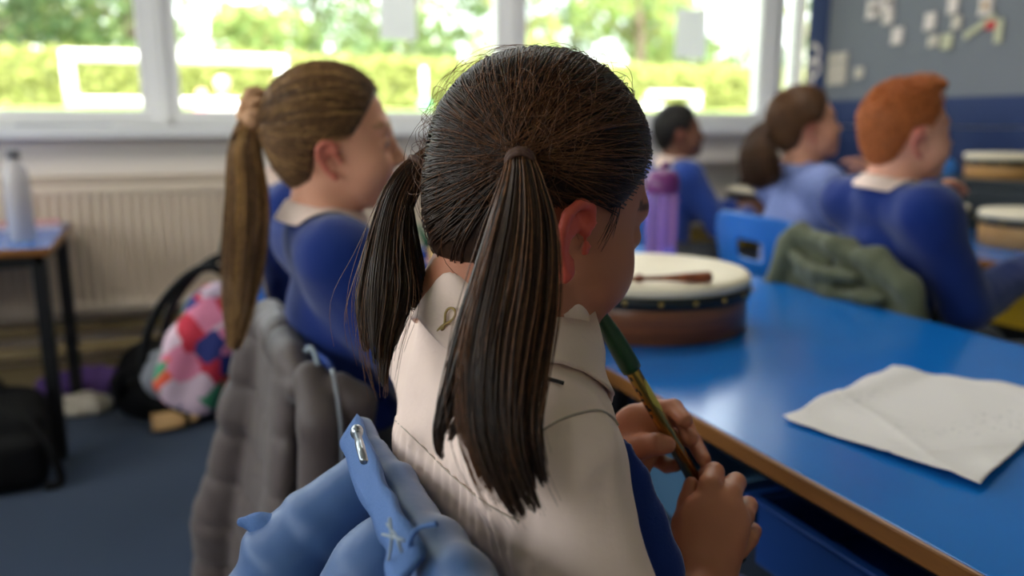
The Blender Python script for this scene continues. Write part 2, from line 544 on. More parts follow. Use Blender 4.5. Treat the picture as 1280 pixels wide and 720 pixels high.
def blob_letter(kind, s):
    """cut-out capital letter shapes, flat card, in the local Y-Z plane"""
    st = {'C': [[(.8, .85), (.5, 1), (.15, .8), (.05, .5), (.15, .2), (.5, 0), (.8, .15)]], 'O': [[(.5, 1), (.1, .75), (.1, .25), (.5, 0), (.9, .25), (.9, .75), (.5, 1)]],
          'o': [[(.5, .8), (.15, .6), (.15, .25), (.5, .05), (.85, .25), (.85, .6), (.5, .8)]]}[kind]
    m = MB()
    for p in st:
        m.tube([(0, (a - .5) * s, (b - .5) * s) for a, b in p], s * .13, 8)
    m.v = [(x * .12, y, z) for x, y, z in m.v]
    return m.me('letter', True)
for k, (py, pz, kk, sz) in enumerate(((3.385, 1.335, 'C', .085), (3.375, 1.262, 'O', .085), (3.386, 1.178 + .06, 'o', .05), (3.392, 1.205, 'o', .05))):
    if k == 2: continue
    o = part('cutout_letter', blob_letter(kk, sz), M_card, loc=(XR - .0268, py, pz))
    tag(o, ('largest pale cut-out letter at the top of the navy board border', 'second pale cut-out letter down the navy board border', '', 'lowest small pale cut-out letter on the navy board border')[k], 'letter', 'cut-out letters on the board border')
def on_board(px, py):
    d = atd(px, py, 1) - CAM; return CAM + d * ((XR - .024) / d[0])
cards = [(1092, 12, 16, 20, 'dark-centred pale card at upper left of the board'), (1110, 3, 15, 22, 'pale card cut by the top edge beside the dark-centred card'), (1111, 20, 13, 17, 'pale card just below the one cut by the top edge'),
         (1122, 45, 14, 18, 'bright pale card alone below the upper left cluster'), (1163, 27, 14, 18, 'pinkish pale card in the middle of the board'), (1192, 5, 13, 20, 'tall pale card cut by the top edge right of the middle'),
         (1196, 28, 12, 14, 'small dull card right of the pinkish card'), (1233, 7, 17, 20, 'pale card with a brown centre at the upper right'), (1167, 51, 13, 12, 'dull beige card at the left of the low pair'), (1184, 52, 14, 16, 'yellowish card at the right of the low pair'),
         (1048, 72, 24, 10, 'top strip of the three wide paper strips at the board left edge'), (1047, 86, 24, 12, 'middle strip of the three wide paper strips at the board left edge'), (1046, 99, 24, 12, 'bottom strip of the three wide paper strips at the board left edge'),
         (1074, 91, 11, 12, 'small dim card beside the three wide paper strips')]
M_cols = [mat('card_dull', (196, 186, 176), .8), M_card, mat('card_yellow', (188, 186, 160), .8), mat('card_ink', (90, 80, 76), .8), mat('card_brown', (176, 140, 96), .8), mat('card_red', (190, 60, 66), .8)]
for i, (px, py, wpx, hpx, lab) in enumerate(cards):
    c = on_board(px, py); a = on_board(px - wpx / 2, py); b_ = on_board(px + wpx / 2, py)
    hw = abs(a[1] - b_[1]) / 2; d = np.linalg.norm(c - CAM); hh = hpx / F * d / 2
    m = M_cols[2] if 'yellow' in lab else (M_cols[0] if ('dull' in lab or 'dim' in lab or 'strip' in lab) else M_card)
    t = thing('pinned_card', c, label=lab, cat='card', group='cards pinned on the board')
    part('card', MB().grid(lambda u, v: (-.002 - .006 * (2 * v - 1) ** 2 * (v < .5), (2 * u - 1) * hw, (2 * v - 1) * hh), 6, 6).me('card', True), m, t, solid=.0012)
    if 'dark-centred' in lab: part('drawing', MB().lathe([(hw * .45, -.003), (hw * .4, -.0005)], 14, Matrix.Rotation(math.pi / 2, 4, 'Y')).me('drawing'), M_cols[3], t, loc=(-.004, -.01, 0))
    if 'brown' in lab: part('drawing', MB().lathe([(hw * .5, -.003), (hw * .45, -.0005)], 14, Matrix.Rotation(math.pi / 2, 4, 'Y')).me('drawing'), M_cols[4], t, loc=(-.004, 0, 0))
# a cardboard arrow-like bent strip with a red patch
c = on_board(1228, 36)
t = thing('paper_figure', c, label='bent pale paper strip with a red patch at the right of the board', cat='paper figure')
part('slanted_strip', MB().box((-.006, -.095, -.012), (-.002, .055, .012)).me('slanted_strip'), M_cols[2], t, rot=(-.5, 0, 0), loc=(0, .03, -.0))
part('upright_strip', MB().box((-.006, -.016, -.06), (-.002, .016, .03)).me('upright_strip'), M_cols[2], t, loc=(0, -.075, 0))
part('red_patch', MB().box((-.009, -.022, -.016), (-.006, .022, .016)).me('red_patch'), M_cols[5], t, loc=(0, -.04, .01), bevel=.002)

# ------------------------------------------------------------------ sheets taped to the window glass
M_paper = mat('white_paper', (232, 230, 236), .8)
M_thin = bpy.data.materials.new('backlit_paper'); M_thin.use_nodes = True
_n = M_thin.node_tree; _t = _n.nodes.new('ShaderNodeBsdfTranslucent'); _t.inputs['Color'].default_value = (.62, .58, .68, 1); _m = _n.nodes.new('ShaderNodeMixShader'); _m.inputs[0].default_value = .5
_n.nodes['Principled BSDF'].inputs['Base Color'].default_value = srgb(232, 228, 238)
_n.links.new(_n.nodes['Principled BSDF'].outputs[0], _m.inputs[1]); _n.links.new(_t.outputs[0], _m.inputs[2]); _n.links.new(_m.outputs[0], _n.nodes['Material Output'].inputs['Surface'])
for i, (px0, px1, py, lab) in enumerate(((475, 521, 49, 'white sheet taped high on the pane behind the front girl'), (843, 882, 72, 'white sheet taped to the pane above the dark haired boy'))):
    yy = YW + .028
    def onw(px, p): d = atd(px, p, 1) - CAM; return CAM + d * (yy / d[1])
    a, b_ = onw(px0, py), onw(px1, py); zb = a[2]; ww = b_[0] - a[0]
    o = part('window_sheet', MB().grid(lambda u, v: (ww * u, -.004 * math.sin(3 * u + v), .297 * .75 * v), 6, 6).me('window_sheet', True), M_thin, loc=(a[0], yy, zb))
    tag(o, lab, 'paper', 'sheets on the window')

# ================================================================== OUTSIDE
M_grass = mat('sunlit_grass', (120, 140, 66), .9, var=(1.2, .2), bump=(30, .4, .02))
def gz(y): return float(np.interp(y, [3.7, 8, 13, 18, 60], [-.1, .4, 1.2, 1.12, 1.0]))
g = MB(); ys = [3.72, 5, 6.5, 8, 9.5, 11, 13, 16, 20, 25, 30, 40, 60]
g.grid(lambda u, v: (-40 + 100 * u, ys[int(round(v * 12))], gz(ys[int(round(v * 12))])), 40, 12)
o = part('lawn', g.me('lawn', True), M_grass); o['kind'] = 'structure'

def leafmat(name, rgb):
    m = bpy.data.materials.new(name); m.use_nodes = True; nt = m.node_tree; nt.nodes.clear()
    o = nt.nodes.new('ShaderNodeOutputMaterial'); d = nt.nodes.new('ShaderNodeBsdfDiffuse'); t = nt.nodes.new('ShaderNodeBsdfTranslucent'); mx = nt.nodes.new('ShaderNodeMixShader')
    at = nt.nodes.new('ShaderNodeVertexColor'); at.layer_name = 'Col'
    mx.inputs['Fac'].default_value = .45
    for n in (d, t): nt.links.new(at.outputs['Color'], n.inputs['Color'])
    nt.links.new(d.outputs[0], mx.inputs[1]); nt.links.new(t.outputs[0], mx.inputs[2]); nt.links.new(mx.outputs[0], o.inputs['Surface'])
    return m
M_leaf = leafmat('leaf', None)
M_bark = mat('bark', (112, 98, 84), .9, bump=(20, .8, .03), aniso_scale=(1, 1, .2))

def leaves(name, centres, radii, n, size, rgb, seed):
    r = np.random.RandomState(seed); nc = len(centres); C_ = np.array(centres, float); Rr = np.array(radii, float)
    vol = Rr ** 2; pick = r.choice(nc, n, p=vol / vol.sum())
    u = r.normal(size=(n, 3)); u /= np.linalg.norm(u, axis=1)[:, None]
    P = C_[pick] + u * (Rr[pick] * r.uniform(.55, 1.05, n) ** .6)[:, None]
    a = r.normal(size=(n, 3)); a /= np.linalg.norm(a, axis=1)[:, None]; b = np.cross(a, r.normal(size=(n, 3))); b /= np.linalg.norm(b, axis=1)[:, None]
    s = (size * r.uniform(.6, 1.4, n))[:, None]
    V = np.stack([P - a * s, P - b * s * .55, P + a * s, P + b * s * .55], 1).reshape(-1, 3)
    Q = np.arange(n * 4).reshape(-1, 4)
    base = np.array(srgb(*rgb)[:3]); j = r.uniform(.65, 1.35, (n, 1)) * np.ones((1, 3)); j[:, 0] *= r.uniform(.85, 1.25, n)
    c = np.repeat(np.clip(base * j, 0, 1), 4, 0)
    return np_mesh(name, V, Q, False, c)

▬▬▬

* [Task objective] Pick each line holding the word "high" out of the listing.

* [Exercise result]
The Blender Python script for this scene continues. Write part 2, from line 544 on. More parts follow. Use Blender 4.5. Treat the picture as 1280 pixels wide and 720 pixels high.
for i, (px0, px1, py, lab) in enumerate(((475, 521, 49, 'white sheet taped high on the pane behind the front girl'), (843, 882, 72, 'white sheet taped to the pane above the dark haired boy'))):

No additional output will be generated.